Charlotte is a professor of cinema arts at UWE and the co-founder of the Cary Comes Home festival, which is taking place at the Bristol Megascreen and the Spiegeltent from November 29 to December 1, which includes two walks following in Archie and Cary’s footsteps with Show of Strength.

Archie Leach pictured here in around 1910, went to Bishop Road Primary School, and won a scholarship to and was later expelled from the former Fairfield Grammar School in Montpelier – photo courtesy of Oxford University Press
“It’s such an honour that Cary Grant is being recognised nationally by Historic England,” Charlotte said.
“I love the idea of thinking him as a little three-year-old boy, roughly the age of Willow.
“He had happy memories of his parents when he lived here and he really remembered it as a positive time in his life…
“To honour him with a plaque here today is so special.
“It’s a recognition of the small boy who started here and worked really hard, dreaming of sailing away on the tides of imagination, and he became Cary Grant.”

Dozens of guests attended the plaque unveiling – photo: Martin Booth
This plaque at 50 Berkeley Road is the second blue plaque remembering one of Cary Grant’s former homes in Bristol, with the other at 15 Hughenden Road near Horfield Common where he was born in 1904.
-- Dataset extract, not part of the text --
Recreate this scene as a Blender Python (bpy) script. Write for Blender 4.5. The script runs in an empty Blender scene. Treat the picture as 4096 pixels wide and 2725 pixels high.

A plaque remembering Cary Grant outside his first home on Hughenden Road in Horfield – photo: Martin Booth
Research by his biographer Mark Glancy has revealed that the Leach family moved from Hughenden Road to Berkeley Road and then to 132 Cheltenham Road (living above what is now the Social bar), 5 Seymour Avenue in Ashley Down, 137 Cotham Brow in Cotham and 12 Campbell Street in St Paul’s.